Fortran for Symbolic Integration

Hi all, I am newly fresh in learning Fortran for Mathematics purpose, I was learning Julia this one year then read the wikipedia :

It is still used for science and engineering, so I am interested to use Fortran for science. In Julia or Python there is a package called SymPy to calculate symbolic integration. I currently learning this integration by parts in calculus and want to know is Fortran able to compute the solution of this:
Capture d’écran_2023-07-04_20-26-26

I read few topics already and saw this, but have no idea how to use this.

I use GNU compiler GCC 11.2.0, able to execute simple average program from the wikipedia page


Cecil E. Leith called FORTRAN the “mother tongue of scientific computing”, adding that its replacement by any other possible language “may remain a forlorn hope”

3 Likes

I have just discovered that @certik , who is very active on this forum, was at the origin of Sympy, and that he also started the github project on Symengine. So he will surely be able to give you pertinent informations.

2 Likes

Short answer: NO

I contribute to the maxima computer algebra package. I am not aware of any significant general purpose symbolic integration routines in Fortran. Much of the early work in the area - in the period when Fortran was dominant - used lisp.

The wikipedia article List of computer algebra systems will lead you to further information, including the language(s) the systems are written in.

I should add that the recurrence relation for the integral only terminates if α is a positive integer. In the general case you need to evaluate the integral numerically. There are a large number of subroutine libraries for this class of problem, as the algorithm of choice is problem dependent.

See https://fortran-lang.discourse.group/t/numerical-integration-library/ for some clues

1 Like

Yes, I am the original author of SymPy and SymEngine. I wrote the initial Fortran wrappers to SymEngine, but don’t have time currently to make them feature complete. If you, or anybody else, wants to help out, that would be great. I think SymEngine currently cannot do integration, for that you have to use SymPy for now.

3 Likes

Thanks for this. I have heard about Maxima but never try it. There are tons of Scientific Programming Language. Hard to try all of them.

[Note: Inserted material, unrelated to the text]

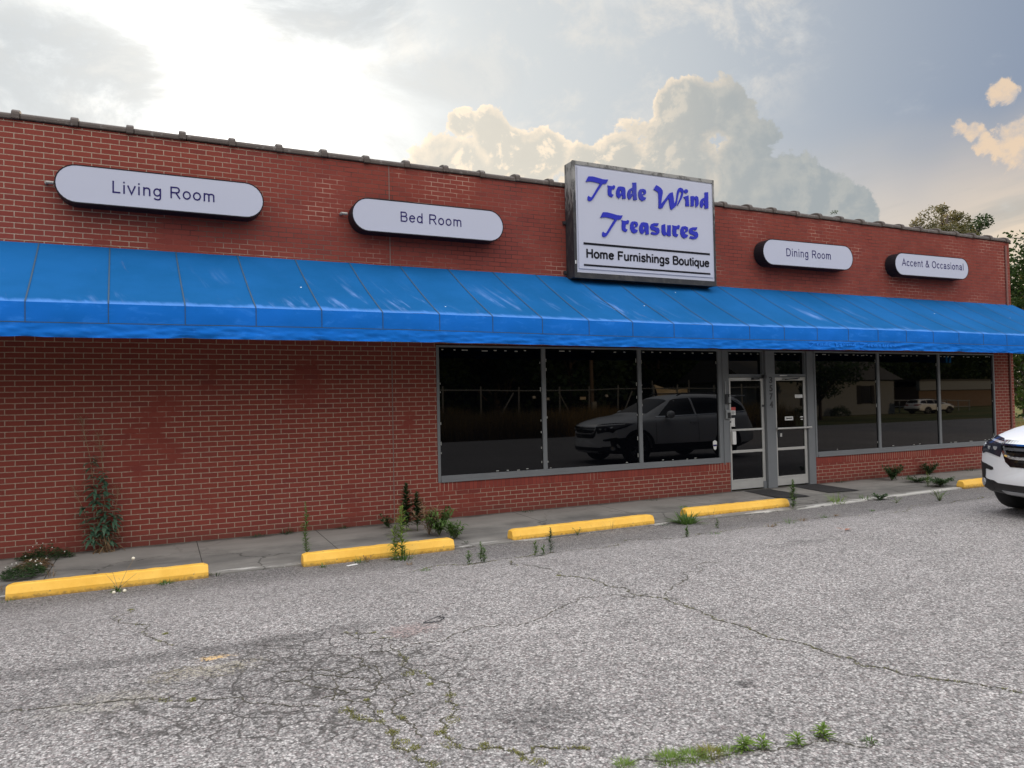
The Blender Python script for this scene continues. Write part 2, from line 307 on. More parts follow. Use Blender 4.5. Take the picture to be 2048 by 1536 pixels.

I want to help out the SymEngine, but I am just beginning to learn Fortran. Where do I start? (on SymPy, I already have a year of using it in both Julia and Python)

@FreyaGoddess awesome. You can learn Fortran and then help us figure out a good interface to SymEngine and SymPy. I can see here SymPy · Julia Packages that it’s quite easy to use SymPy from Julia, the same for symengine SymEngine · Julia Packages. Are you hoping to use SymPy and SymEngine in a similar way from Fortran?

I think we should figure it out. Matlab has symbolics too: Symbolic Math Toolbox Documentation, so we can get inspired by some of the API.

The example in symengine.f90 is the best we have so far: symengine.f90/test/test_basic.f90 at master · symengine/symengine.f90 · GitHub.

1 Like

Yes it is very easy to use SymPy in Julia, and I want to know the technical coding behind it, not just few codes, it takes longer to write FORTRAN codes but I think it will be worth more than write less codes.

In Julia, to get an implicit differentiation is like this :

using SymPy
@syms x, y, u()

ex = y/(exp(0.1*x^2))
ex1 = ex(y => u(x))

#  we differentiate both sides in x:
ex2 = diff(ex1, x)

# solve for dy/dx
dydx = diff(u(x), x)
ex3 = solve(ex2, dydx)[1]    # pull out lone answer with [1] indexing

# As this represents an answer in terms of u(x), 
# we replace that term with the original variable:
dydx₁ = ex3(u(x) => y)

If it takes longer for FORTRAN to write the similar code that resulting the same answer, it will be fine by me as long as I can comprehend.

I am on half way learning Calculus from Purcell textbook, and have a Fortran book written by Chapman. I can run a single Fortran file currently like gfortran -o example example.f90, I haven’t arrive at the stage how to link it with other Fortran code, combine with C, use CMake as well. I know I still have to learn and improve more. I used MATLAB, but Julia can easily replaced all that MATLAB can do, thus I uninstall MATLAB.

1 Like

For the subset of SymPy that SymEngine can do, the syntax here https://github.com/symengine/symengine.f90/blob/52f16d89bc4c489135d632a20544fd05475d4508/test/test_basic.f90 is actually not bad, and it’s a great starting point. The type(Basic) is implemented here: https://github.com/symengine/symengine.f90/blob/52f16d89bc4c489135d632a20544fd05475d4508/src/symengine_basic.f90#L9 and I can see that it is using a finalizer to correctly deallocate things, so I think this approach will work and not leak memory, while keeping the syntax quite natural.

We can follow the same approach to wrap SymPy into Fortran, much like Julia does it.

2 Likes

We can prolly also take inspiration from Wolfram Mathematica or Maple. Those are the two commercial suites that I’ve used in the past, thanks to licenses paid by my university back then.